#### Required task
Quote exactly the lines spanning from the top of the data below to the line that contains "random.seed(7)", including both.

==== Data lines

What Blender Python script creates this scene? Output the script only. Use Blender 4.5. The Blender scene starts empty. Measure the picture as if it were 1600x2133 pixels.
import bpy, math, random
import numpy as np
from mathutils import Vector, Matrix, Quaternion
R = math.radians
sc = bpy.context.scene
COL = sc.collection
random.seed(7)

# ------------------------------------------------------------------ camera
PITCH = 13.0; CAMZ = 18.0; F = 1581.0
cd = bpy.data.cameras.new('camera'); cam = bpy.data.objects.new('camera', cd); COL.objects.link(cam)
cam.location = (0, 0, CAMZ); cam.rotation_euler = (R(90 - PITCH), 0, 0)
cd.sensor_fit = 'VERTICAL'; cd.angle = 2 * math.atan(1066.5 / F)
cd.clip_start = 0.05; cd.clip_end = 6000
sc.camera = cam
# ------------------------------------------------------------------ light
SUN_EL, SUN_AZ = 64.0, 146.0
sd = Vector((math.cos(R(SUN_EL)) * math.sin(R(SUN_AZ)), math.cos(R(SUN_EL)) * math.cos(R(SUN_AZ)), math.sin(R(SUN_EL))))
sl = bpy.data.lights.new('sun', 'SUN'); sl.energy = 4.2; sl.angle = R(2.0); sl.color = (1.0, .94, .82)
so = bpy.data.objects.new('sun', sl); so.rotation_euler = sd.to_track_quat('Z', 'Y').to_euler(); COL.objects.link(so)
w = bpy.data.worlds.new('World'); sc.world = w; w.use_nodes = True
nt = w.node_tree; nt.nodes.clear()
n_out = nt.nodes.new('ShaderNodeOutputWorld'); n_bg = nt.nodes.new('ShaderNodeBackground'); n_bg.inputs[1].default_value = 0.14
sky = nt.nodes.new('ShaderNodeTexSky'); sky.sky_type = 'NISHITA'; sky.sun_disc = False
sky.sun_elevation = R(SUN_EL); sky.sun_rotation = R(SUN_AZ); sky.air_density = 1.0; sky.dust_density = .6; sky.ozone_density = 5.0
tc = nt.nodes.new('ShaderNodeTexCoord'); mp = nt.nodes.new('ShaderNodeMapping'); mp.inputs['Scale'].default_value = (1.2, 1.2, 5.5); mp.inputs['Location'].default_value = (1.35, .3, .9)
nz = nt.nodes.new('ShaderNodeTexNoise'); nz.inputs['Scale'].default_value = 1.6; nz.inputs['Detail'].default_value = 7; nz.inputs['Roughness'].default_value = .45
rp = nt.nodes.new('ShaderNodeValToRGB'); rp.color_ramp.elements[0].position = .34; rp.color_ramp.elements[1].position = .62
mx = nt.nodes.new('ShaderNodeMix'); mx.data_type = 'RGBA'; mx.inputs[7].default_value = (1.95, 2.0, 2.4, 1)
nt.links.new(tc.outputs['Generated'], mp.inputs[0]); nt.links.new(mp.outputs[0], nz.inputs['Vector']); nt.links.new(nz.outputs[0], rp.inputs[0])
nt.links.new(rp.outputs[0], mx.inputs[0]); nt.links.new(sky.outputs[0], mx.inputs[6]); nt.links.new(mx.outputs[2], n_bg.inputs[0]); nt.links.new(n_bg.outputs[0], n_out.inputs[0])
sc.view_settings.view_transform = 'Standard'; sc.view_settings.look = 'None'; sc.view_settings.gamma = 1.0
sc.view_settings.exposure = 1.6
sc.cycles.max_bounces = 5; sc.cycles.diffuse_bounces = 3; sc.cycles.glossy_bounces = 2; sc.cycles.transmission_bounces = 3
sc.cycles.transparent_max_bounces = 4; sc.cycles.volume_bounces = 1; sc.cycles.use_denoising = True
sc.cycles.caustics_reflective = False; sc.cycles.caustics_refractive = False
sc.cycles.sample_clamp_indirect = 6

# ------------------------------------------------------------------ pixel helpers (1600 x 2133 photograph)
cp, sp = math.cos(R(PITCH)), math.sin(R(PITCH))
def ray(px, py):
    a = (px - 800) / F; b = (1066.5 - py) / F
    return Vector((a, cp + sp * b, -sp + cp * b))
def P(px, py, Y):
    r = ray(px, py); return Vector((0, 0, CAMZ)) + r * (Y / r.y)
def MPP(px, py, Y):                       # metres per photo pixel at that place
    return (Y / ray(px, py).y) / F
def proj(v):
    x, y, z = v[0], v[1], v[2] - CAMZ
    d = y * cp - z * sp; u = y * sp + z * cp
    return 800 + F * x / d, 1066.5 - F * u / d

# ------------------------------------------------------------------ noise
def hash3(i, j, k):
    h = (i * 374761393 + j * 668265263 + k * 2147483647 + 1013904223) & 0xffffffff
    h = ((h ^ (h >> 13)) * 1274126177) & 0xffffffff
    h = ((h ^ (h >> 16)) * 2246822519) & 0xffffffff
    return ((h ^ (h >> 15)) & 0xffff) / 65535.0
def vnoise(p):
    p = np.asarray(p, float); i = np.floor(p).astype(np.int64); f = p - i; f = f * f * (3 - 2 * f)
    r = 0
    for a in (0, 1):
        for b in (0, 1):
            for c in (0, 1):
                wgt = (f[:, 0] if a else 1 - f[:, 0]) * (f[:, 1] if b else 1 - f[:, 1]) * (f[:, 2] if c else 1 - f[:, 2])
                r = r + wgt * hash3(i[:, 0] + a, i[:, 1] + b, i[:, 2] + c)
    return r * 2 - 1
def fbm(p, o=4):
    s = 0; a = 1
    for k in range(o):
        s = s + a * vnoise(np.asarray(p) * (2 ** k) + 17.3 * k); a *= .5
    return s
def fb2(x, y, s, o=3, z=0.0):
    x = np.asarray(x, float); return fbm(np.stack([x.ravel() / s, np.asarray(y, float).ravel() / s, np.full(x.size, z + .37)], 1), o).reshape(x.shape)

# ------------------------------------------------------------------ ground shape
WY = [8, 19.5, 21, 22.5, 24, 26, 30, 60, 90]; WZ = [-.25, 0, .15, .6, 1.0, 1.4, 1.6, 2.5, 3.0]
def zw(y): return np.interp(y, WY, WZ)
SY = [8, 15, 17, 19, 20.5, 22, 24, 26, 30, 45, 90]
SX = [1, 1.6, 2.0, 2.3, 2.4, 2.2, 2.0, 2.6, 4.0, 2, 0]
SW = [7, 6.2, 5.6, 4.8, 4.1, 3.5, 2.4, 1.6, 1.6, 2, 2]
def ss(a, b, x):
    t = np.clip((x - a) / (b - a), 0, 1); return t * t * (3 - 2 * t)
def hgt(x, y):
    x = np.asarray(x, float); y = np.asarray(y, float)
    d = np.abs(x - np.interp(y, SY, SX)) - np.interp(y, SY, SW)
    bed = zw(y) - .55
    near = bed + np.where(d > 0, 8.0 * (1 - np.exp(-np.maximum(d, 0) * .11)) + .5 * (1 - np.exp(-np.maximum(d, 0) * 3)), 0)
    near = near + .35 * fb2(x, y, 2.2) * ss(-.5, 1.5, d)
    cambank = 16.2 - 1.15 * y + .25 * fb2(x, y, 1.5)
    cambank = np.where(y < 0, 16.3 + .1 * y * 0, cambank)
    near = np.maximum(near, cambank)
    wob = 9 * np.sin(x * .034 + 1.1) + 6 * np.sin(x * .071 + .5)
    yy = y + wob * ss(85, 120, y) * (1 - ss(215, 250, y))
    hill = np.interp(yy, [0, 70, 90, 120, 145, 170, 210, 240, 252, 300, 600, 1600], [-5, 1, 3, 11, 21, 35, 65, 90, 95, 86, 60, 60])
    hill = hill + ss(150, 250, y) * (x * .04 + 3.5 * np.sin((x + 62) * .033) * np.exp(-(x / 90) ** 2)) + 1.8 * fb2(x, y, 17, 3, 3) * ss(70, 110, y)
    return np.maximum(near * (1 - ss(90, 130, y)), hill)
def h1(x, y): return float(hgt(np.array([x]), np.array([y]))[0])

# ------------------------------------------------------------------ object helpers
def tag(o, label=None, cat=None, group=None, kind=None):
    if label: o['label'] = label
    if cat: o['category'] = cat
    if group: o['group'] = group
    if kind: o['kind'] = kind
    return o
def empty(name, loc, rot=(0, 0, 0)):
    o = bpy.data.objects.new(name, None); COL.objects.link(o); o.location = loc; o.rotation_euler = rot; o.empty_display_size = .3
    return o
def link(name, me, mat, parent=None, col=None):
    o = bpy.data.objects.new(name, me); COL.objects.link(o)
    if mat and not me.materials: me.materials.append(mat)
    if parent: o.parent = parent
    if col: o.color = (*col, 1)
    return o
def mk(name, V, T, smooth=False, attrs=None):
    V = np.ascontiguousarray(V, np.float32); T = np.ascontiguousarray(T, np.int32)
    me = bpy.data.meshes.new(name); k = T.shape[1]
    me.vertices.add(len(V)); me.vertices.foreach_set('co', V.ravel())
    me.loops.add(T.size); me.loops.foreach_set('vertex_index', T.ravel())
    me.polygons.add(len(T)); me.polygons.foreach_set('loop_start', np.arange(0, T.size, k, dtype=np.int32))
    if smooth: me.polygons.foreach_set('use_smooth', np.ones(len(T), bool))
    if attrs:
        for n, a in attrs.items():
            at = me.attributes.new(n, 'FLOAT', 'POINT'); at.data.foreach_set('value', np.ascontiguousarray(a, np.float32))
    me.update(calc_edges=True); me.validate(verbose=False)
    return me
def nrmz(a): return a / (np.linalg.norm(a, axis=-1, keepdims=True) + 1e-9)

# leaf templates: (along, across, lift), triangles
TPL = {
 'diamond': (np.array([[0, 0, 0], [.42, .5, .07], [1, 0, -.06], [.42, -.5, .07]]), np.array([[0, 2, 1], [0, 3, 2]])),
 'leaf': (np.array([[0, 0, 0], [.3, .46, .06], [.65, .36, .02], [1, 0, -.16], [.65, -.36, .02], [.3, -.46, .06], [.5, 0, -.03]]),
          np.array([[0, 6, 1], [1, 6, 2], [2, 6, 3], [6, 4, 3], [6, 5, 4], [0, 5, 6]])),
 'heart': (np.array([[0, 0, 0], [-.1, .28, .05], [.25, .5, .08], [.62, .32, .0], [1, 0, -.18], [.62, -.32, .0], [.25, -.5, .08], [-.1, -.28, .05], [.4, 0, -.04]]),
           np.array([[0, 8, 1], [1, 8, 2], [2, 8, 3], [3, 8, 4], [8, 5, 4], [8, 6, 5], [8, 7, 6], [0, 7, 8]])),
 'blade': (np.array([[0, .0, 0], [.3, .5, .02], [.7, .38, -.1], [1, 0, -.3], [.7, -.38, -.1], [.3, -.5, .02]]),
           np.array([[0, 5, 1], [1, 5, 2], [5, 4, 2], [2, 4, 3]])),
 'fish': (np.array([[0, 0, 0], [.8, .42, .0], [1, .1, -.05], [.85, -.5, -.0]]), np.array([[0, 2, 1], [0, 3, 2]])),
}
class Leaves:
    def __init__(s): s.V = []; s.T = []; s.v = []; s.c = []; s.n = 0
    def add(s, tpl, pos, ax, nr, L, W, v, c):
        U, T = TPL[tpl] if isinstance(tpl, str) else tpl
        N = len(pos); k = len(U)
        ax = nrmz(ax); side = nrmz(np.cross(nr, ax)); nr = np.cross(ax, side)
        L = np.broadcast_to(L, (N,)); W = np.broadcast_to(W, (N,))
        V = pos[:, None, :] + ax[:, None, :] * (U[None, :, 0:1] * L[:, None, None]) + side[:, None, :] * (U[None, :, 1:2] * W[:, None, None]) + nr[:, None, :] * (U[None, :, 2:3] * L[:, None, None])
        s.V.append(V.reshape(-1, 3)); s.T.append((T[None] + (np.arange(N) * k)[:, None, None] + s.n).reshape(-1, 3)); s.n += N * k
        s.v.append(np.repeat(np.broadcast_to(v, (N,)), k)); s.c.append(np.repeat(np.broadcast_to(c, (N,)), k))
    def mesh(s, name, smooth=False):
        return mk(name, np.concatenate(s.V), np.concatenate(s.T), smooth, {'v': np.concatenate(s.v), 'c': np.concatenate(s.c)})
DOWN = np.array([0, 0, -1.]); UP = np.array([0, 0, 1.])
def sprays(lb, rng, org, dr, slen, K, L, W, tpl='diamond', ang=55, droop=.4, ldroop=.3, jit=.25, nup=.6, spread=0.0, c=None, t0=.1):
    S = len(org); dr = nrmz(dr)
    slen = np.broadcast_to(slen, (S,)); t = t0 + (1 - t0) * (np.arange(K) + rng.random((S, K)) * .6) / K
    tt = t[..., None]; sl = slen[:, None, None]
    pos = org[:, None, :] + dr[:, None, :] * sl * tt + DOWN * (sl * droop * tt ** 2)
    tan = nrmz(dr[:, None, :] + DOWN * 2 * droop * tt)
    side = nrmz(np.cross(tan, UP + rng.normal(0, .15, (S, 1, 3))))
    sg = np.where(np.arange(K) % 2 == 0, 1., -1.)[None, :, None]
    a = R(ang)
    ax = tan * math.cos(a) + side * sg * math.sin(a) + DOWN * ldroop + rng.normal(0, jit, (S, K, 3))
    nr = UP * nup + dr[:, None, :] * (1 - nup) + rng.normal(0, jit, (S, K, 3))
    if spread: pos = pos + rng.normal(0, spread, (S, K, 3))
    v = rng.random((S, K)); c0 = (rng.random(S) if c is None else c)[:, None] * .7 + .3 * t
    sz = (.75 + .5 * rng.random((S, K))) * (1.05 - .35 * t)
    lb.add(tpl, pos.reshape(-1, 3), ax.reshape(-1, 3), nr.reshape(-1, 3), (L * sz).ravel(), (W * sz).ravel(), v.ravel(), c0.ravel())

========

#### Answer
What Blender Python script creates this scene? Output the script only. Use Blender 4.5. The Blender scene starts empty. Measure the picture as if it were 1600x2133 pixels.
import bpy, math, random
import numpy as np
from mathutils import Vector, Matrix, Quaternion
R = math.radians
sc = bpy.context.scene
COL = sc.collection
random.seed(7)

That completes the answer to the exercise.